Experteninterview 05.02.2025, 12:50 Uhr

Ist der Absturz der Element Insurance AG eine Lektion für die Branche?

Mit preiswerten Produkten hat Element versucht, sich Marktanteile zu sichern. Doch nun ist der White-Label-Versicherer insolvent und wird abgewickelt. Sören Hirsch, Bereichsleiter Bike bei Linexo by Wertgarantie, hofft, dass ein Umdenken auf dem Markt erfolgt.
Sören Hirsch, Prokurist und Bereichsleiter Bike bei Linexo.
(Quelle: Linexo by Wertgarantie)
SAZbike: Herr Hirsch, die insolvente Element AG war ein sogenannter White-Label-Versicherer, der Weißprodukte angeboten hat. Was bedeutet das genau?
Sören Hirsch: Dabei handelt es sich um Versicherungsprodukte, die nicht unter dem Label des Herstellers angeboten werden, sondern von einem anderen Händler unter dessen Namen vermarktet wird. Somit muss sich der Hersteller nicht um den Vertrieb kümmern. Im Fall von Element bedeutet das: Kaum ein Kunde von Element weiß, dass die Element AG letztlich der Risikoträger war. Elements Attraktivität rührte vor allem daher, dass es sehr preiswert war. Die Quintessenz kriegen jetzt aber die Kunden zu spüren, ohne dass sie es hätten erahnen können.

SAZbike: Sie haben zur Pleite von Element einen interessanten Linkedin-Post abgesetzt, in dem sie die Hoffnung auf ein Umdenken im Hinblick auf Versicherungen geäußert haben. Warum hat das Ende von Element für Sie so eine Prominenz?
Hirsch: Zunächst muss man anmerken, dass Element über die vergangenen Jahre quasi als das Insurtech-Unternehmen schlechthin gelobt wurde. Und es ist natürlich kein gutes Signal, wenn selbst solche Unternehmen es nicht schaffen. Aber natürlich haben wir es in der Fahrradversicherungsbranche auch mit einer wachsenden Konkurrenz zu tun.
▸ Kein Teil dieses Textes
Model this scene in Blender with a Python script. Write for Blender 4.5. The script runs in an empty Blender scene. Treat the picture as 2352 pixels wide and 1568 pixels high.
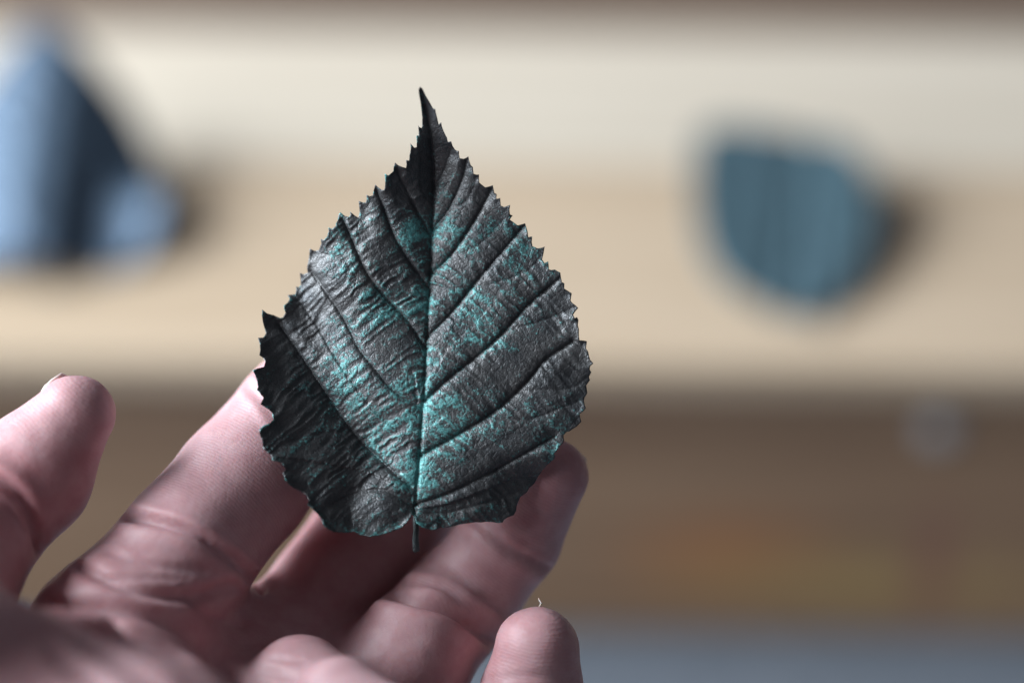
import bpy, math, random
import numpy as np
from mathutils import Matrix, Vector, geometry

random.seed(4)
rng = np.random.default_rng(4)
sc = bpy.context.scene
C = sc.collection
R = math.radians

# ------------------------------------------------------------------ camera
PITCH = R(35)
CAM_Z = 0.444                      # metres above the floor; the step top is at 0.100
TOP = 0.100
FOCUS = 0.293
FPX = 5273.0                       # focal length in pixels of a 2352 px wide picture
cam_d = bpy.data.cameras.new("camera")
cam = bpy.data.objects.new("camera", cam_d)
C.objects.link(cam)
cam.location = (0, 0, CAM_Z)
cam.rotation_euler = (R(90) - PITCH, 0, 0)
cam_d.sensor_fit = 'HORIZONTAL'
cam_d.sensor_width = 22.3
cam_d.lens = 50.0
cam_d.clip_start = 0.01
cam_d.clip_end = 60
cam_d.dof.use_dof = True
cam_d.dof.focus_distance = FOCUS
cam_d.dof.aperture_fstop = 3.2
sc.camera = cam

# ------------------------------------------------------------------ world, window light, exposure
world = bpy.data.worlds.new("World")
sc.world = world
world.use_nodes = True
bg = world.node_tree.nodes['Background']
bg.inputs[0].default_value = (0.80, 0.86, 1.0, 1)
bg.inputs[1].default_value = 0.11

def area(name, loc, target, sx, sy, watts, col):
    l = bpy.data.lights.new(name, 'AREA')
    l.shape = 'RECTANGLE'; l.size = sx; l.size_y = sy
    l.energy = watts; l.color = col
    o = bpy.data.objects.new(name, l)
    C.objects.link(o)
    o.location = loc
    o.rotation_euler = (Vector(target) - Vector(loc)).to_track_quat('-Z', 'Y').to_euler()
    return o
area("window_light", (-1.19, 0.47, 0.86), (0, 0.36, 0.2), 0.9, 0.8, 56, (0.82, 0.92, 1.0))
area("side_window_light", (-0.62, 0.0, 0.52), (0, 0.42, 0.14), 0.4, 0.4, 3.2, (0.84, 0.92, 1.0))

vs = sc.view_settings
vs.view_transform = 'Standard'; vs.look = 'None'; vs.exposure = 0; vs.gamma = 1
vs.use_curve_mapping = False
sc.cycles.use_denoising = True
sc.cycles.max_bounces = 6

# ------------------------------------------------------------------ small helpers
CAM_R = Matrix.Rotation(R(90) - PITCH, 4, 'X')          # axes of a thing that faces the lens
FWD = Vector((0, math.cos(PITCH), -math.sin(PITCH)))
UP = Vector((0, math.sin(PITCH), math.cos(PITCH)))
def ray(px, py):
    return Vector((1, 0, 0)) * ((px - 1176) / FPX) + UP * ((784 - py) / FPX) + FWD
def on_plane(px, py, z):                                # where the line of sight meets height z
    d = ray(px, py); t = (z - CAM_Z) / d.z
    return Vector((0, 0, CAM_Z)) + d * t
def at_y(px, py, y):
    d = ray(px, py); t = y / d.y
    return Vector((0, 0, CAM_Z)) + d * t

def tag(o, label=None, cat=None, group=None, kind=None):
    if label: o['label'] = label
    if cat: o['category'] = cat
    if group: o['group'] = group
    if kind: o['kind'] = kind
    return o

def link_mesh(name, verts, faces, mat, parent=None, smooth=True, attrs=None):
    me = bpy.data.meshes.new(name)
    if isinstance(faces, np.ndarray):
        n = faces.shape[1]
        me.vertices.add(len(verts))
        me.vertices.foreach_set('co', np.asarray(verts, np.float32).ravel())
        me.loops.add(faces.size)
        me.loops.foreach_set('vertex_index', faces.astype(np.int32).ravel())
        me.polygons.add(len(faces))
        me.polygons.foreach_set('loop_start', np.arange(0, faces.size, n, dtype=np.int32))
        me.polygons.foreach_set('loop_total', np.full(len(faces), n, np.int32))
        me.update(calc_edges=True)
    else:
        me.from_pydata([tuple(v) for v in verts], [], [tuple(f) for f in faces])
    me.polygons.foreach_set('use_smooth', np.full(len(me.polygons), smooth))
    for k, a in (attrs or {}).items():
        at = me.attributes.new(k, 'FLOAT', 'POINT')
        at.data.foreach_set('value', np.asarray(a, np.float32))
    me.validate()
    me.update()
    if mat: me.materials.append(mat)
    o = bpy.data.objects.new(name, me)
    C.objects.link(o)
    if parent: o.parent = parent
    return o

def box_mesh(sx, sy, sz, bev):
    import bmesh
    bm = bmesh.new()
    bmesh.ops.create_cube(bm, size=1)
    for v in bm.verts: v.co = Vector((v.co.x * sx, v.co.y * sy, v.co.z * sz))
    bmesh.ops.bevel(bm, geom=list(bm.edges), offset=bev, segments=3, affect='EDGES', profile=0.5)
    return bm

def tube(path, radii, n=10):
    """closed tapering tube through the points"""
    path = [Vector(p) for p in path]
    vs_, fs_ = [], []
    for i, p in enumerate(path):
        t = (path[min(i + 1, len(path) - 1)] - path[max(i - 1, 0)]).normalized()
        a = t.cross(Vector((0.31, 0.17, 0.93))).normalized(); b = t.cross(a)
        for k in range(n):
            w = 2 * math.pi * k / n
            vs_.append(p + (a * math.cos(w) + b * math.sin(w)) * radii[i])
    for i in range(len(path) - 1):
        for k in range(n):
            fs_.append((i * n + k, i * n + (k + 1) % n, (i + 1) * n + (k + 1) % n, (i + 1) * n + k))
    fs_.append(tuple(range(n))[::-1]); fs_.append(tuple(range((len(path) - 1) * n, len(path) * n)))
    return vs_, fs_

def vnoise(x, y, seed=0):
    """smooth value noise, -1..1"""
    xi = np.floor(x).astype(np.int64); yi = np.floor(y).astype(np.int64)
    xf = x - xi; yf = y - yi
    def h(a, b):
        n = (a * 374761393 + b * 668265263 + seed * 974634599) & 0xFFFFFFFF
        n = ((n ^ (n >> 13)) * 1274126177) & 0xFFFFFFFF
        n = n ^ (n >> 16)
        return (n & 0xFFFF) / 32767.5 - 1
    u = xf * xf * xf * (xf * (xf * 6 - 15) + 10); v = yf * yf * yf * (yf * (yf * 6 - 15) + 10)
    return (h(xi, yi) * (1 - u) + h(xi + 1, yi) * u) * (1 - v) + (h(xi, yi + 1) * (1 - u) + h(xi + 1, yi + 1) * u) * v
def fbm(x, y, seed=0, o=3):
    s = 0; a = 1
    for i in range(o):
        s = s + a * vnoise(x, y, seed + i * 17); x = x * 2.03 + 3.1; y = y * 2.03 + 7.7; a *= 0.5
    return s / 1.75
def sstep(a, b, x):
    t = np.clip((x - a) / (b - a), 0, 1); return t * t * (3 - 2 * t)

def poly_dist(P, line):
    """distance to a polyline, arc length of the nearest point, side sign"""
    line = np.asarray(line, float)
    best = np.full(len(P), 1e9); s = np.zeros(len(P)); sg = np.zeros(len(P)); acc = 0
    for a, b in zip(line[:-1], line[1:]):
        ab = b - a; L = np.hypot(*ab)
        t = np.clip(((P - a) @ ab) / (L * L), 0, 1)
        q = P - a - t[:, None] * ab
        d = np.hypot(q[:, 0], q[:, 1])
        m = d < best
        best[m] = d[m]; s[m] = acc + t[m] * L
        sg[m] = np.sign(ab[0] * (P[m, 1] - a[1]) - ab[1] * (P[m, 0] - a[0]))
        acc += L
    return best, s, sg

def curve(pts, n=8):
    """Catmull-Rom through the points"""
    p = np.asarray(pts, float); p = np.vstack([2 * p[0] - p[1], p, 2 * p[-1] - p[-2]]); out = []
    for i in range(1, len(p) - 2):
        for t in np.linspace(0, 1, n, endpoint=False):
            a, b, c, d = p[i - 1], p[i], p[i + 1], p[i + 2]
            out.append(0.5 * (2 * b + (c - a) * t + (2 * a - 5 * b + 4 * c - d) * t * t + (3 * b - a - 3 * c + d) * t ** 3))
    out.append(p[-2]); return np.array(out)

def inside(P, poly):
    x, y = P[:, 0], P[:, 1]; r = np.zeros(len(P), bool)
    a = poly; b = np.roll(poly, -1, 0)
    for (x0, y0), (x1, y1) in zip(a, b):
        if y0 == y1: continue
        c = ((y0 > y) != (y1 > y)) & (x < (x1 - x0) * (y - y0) / (y1 - y0) + x0)
        r ^= c
    return r

# ------------------------------------------------------------------ material helpers
def new_mat(name):
    m = bpy.data.materials.new(name); m.use_nodes = True
    nt = m.node_tree
    return m, nt, nt.nodes['Principled BSDF']
def N(nt, typ, **kw):
    n = nt.nodes.new(typ)
    for k, v in kw.items():
        if k.startswith('i_'):
            n.inputs[k[2:].replace('_', ' ')].default_value = v
        else: setattr(n, k, v)
    return n
def ramp(nt, fac, stops):
    n = nt.nodes.new('ShaderNodeValToRGB'); cr = n.color_ramp
    while len(cr.elements) < len(stops): cr.elements.new(0.5)
    for e, (p, c) in zip(cr.elements, stops):
        e.position = p; e.color = (*c, 1)
    nt.links.new(fac, n.inputs[0]); return n.outputs[0]
def mix(nt, fac, a, b):
    n = nt.nodes.new('ShaderNodeMix'); n.data_type = 'RGBA'
    if isinstance(fac, float): n.inputs[0].default_value = fac
    else: nt.links.new(fac, n.inputs[0])
    for k, v in ((6, a), (7, b)):
        if isinstance(v, tuple): n.inputs[k].default_value = (*v, 1)
        else: nt.links.new(v, n.inputs[k])
    return n.outputs[2]
def math_n(nt, op, a, b=None):
    n = nt.nodes.new('ShaderNodeMath'); n.operation = op
    for k, v in ((0, a), (1, b)):
        if v is None: continue
        if isinstance(v, (int, float)): n.inputs[k].default_value = v
        else: nt.links.new(v, n.inputs[k])
    return n.outputs[0]

def wood(name, dark, light, rough, blotch=None, seed=0.0):
    m, nt, b = new_mat(name)
    tc = N(nt, 'ShaderNodeTexCoord')
    mp = N(nt, 'ShaderNodeMapping'); mp.inputs['Scale'].default_value = (3, 60, 60); mp.inputs['Location'].default_value = (seed, seed, 0)
    nt.links.new(tc.outputs['Object'], mp.inputs[0])
    n1 = N(nt, 'ShaderNodeTexNoise', i_Scale=1.6, i_Detail=5.0, i_Roughness=0.6, i_Distortion=0.6)
    nt.links.new(mp.outputs[0], n1.inputs['Vector'])
    col = ramp(nt, n1.outputs['Fac'], [(0.3, dark), (0.7, light)])
    if blotch:
        for (loc, rad, c) in blotch:
            vm = N(nt, 'ShaderNodeVectorMath', operation='SUBTRACT'); vm.inputs[1].default_value = loc
            nt.links.new(tc.outputs['Object'], vm.inputs[0])
            vs_ = N(nt, 'ShaderNodeVectorMath', operation='DIVIDE'); vs_.inputs[1].default_value = rad
            nt.links.new(vm.outputs[0], vs_.inputs[0])
            ln = N(nt, 'ShaderNodeVectorMath', operation='LENGTH'); nt.links.new(vs_.outputs[0], ln.inputs[0])
            f = ramp(nt, ln.outputs['Value'], [(0.0, (0.9, 0.9, 0.9)), (1.0, (0, 0, 0))])
            col = mix(nt, f, col, c)
    nt.links.new(col, b.inputs['Base Color'])
    b.inputs['Roughness'].default_value = rough
    bp = N(nt, 'ShaderNodeBump'); bp.inputs['Strength'].default_value = 0.15; bp.inputs['Distance'].default_value = 0.001
    nt.links.new(n1.outputs['Fac'], bp.inputs['Height']); nt.links.new(bp.outputs[0], b.inputs['Normal'])
    return m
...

Neue Unternehmen kommen auf den Markt und versuchen, sich mit Dumping-Preisen Marktanteile zu erkaufen. Wo das hinführt, ist anhand von Element zu sehen. Wer nicht die notwendige Erfahrung hat, dann sollte man sehr vorsichtig auf dem Versicherungsmarkt agieren oder ganz die Finger von lassen, anstatt mit Dumping-Preisen zu agieren und die Kunden dann letztlich so im Regen stehen zu lassen. Denn solange das Insolvenzverfahren noch läuft, gibt es auch keine Schadenszahlungen für die Element-Kunden. Die Bafin sucht derzeit für den Versicherungsbestand Abnehmer, die diese Kunden übernehmen.

Händler unter Zugzwang

SAZbike: Inwiefern unterscheidet sich denn Linexo by Wertgarantie von diesen deutlich jüngeren Unternehmen?
Hirsch:  Kunden lassen sich recht stark vom Preis beeinflussen. Der Preis sollte nicht das Entscheidende sein, sondern es geht auch darum, dass man Erfahrungswerte hat – die haben wir seit 25 Jahren. Im Dienstleistungsbereich ist es entscheidend, welche Partner ich mich aussuche. Ist das z.B. ein Unternehmen mit viel Erfahrung am Markt, das deswegen sehr genau Tarife kalkulieren kann. Stabile Beiträge, die auch kostendeckend sind. Aber diese kann ich nur richtig kalkulieren, wenn ich die entsprechenden Erfahrungswerte am Markt habe, die wir seit 25 Jahren ansammeln. Wir haben einen Bestand von 600.000 Versicherungsverträgen und können ganz genau herausfinden, wann wir bei welchem Modell welche Art von Schäden erwarten. Das kann ein junges Unternehmen nicht wissen und daher auch nicht kalkulieren. Vielleicht sorgt diese Einsicht dafür, dass eben nicht nur der Preis im Fokus steht, sondern eben auch Erfahrung und Leistung.

SAZbike: Sie haben in ihrem Linkedin-Post über Element auch explizit den Fachhandel angesprochen. Was erwarten Sie von den Händlern?
Hirsch: Die entsprechenden Händler haben ihren Kunden dieses Produkt mit bestem Wissen und Gewissen empfohlen. Kriegt der Kunde den Schaden nicht ersetzt und ist verärgert, an wen wendet er sich denn dann? An den Händler, der ihm den Vertrag vermittelt hat! Daher kann ich den Händlern nur empfehlen, sich so schnell wie möglich mit dem betroffenen Unternehmen in Verbindung zu setzen und zu fragen, ob ihre Kunden davon betroffen sind. Es ist im Sinne des Handels, da Lösungen für die Kunden zu präsentieren.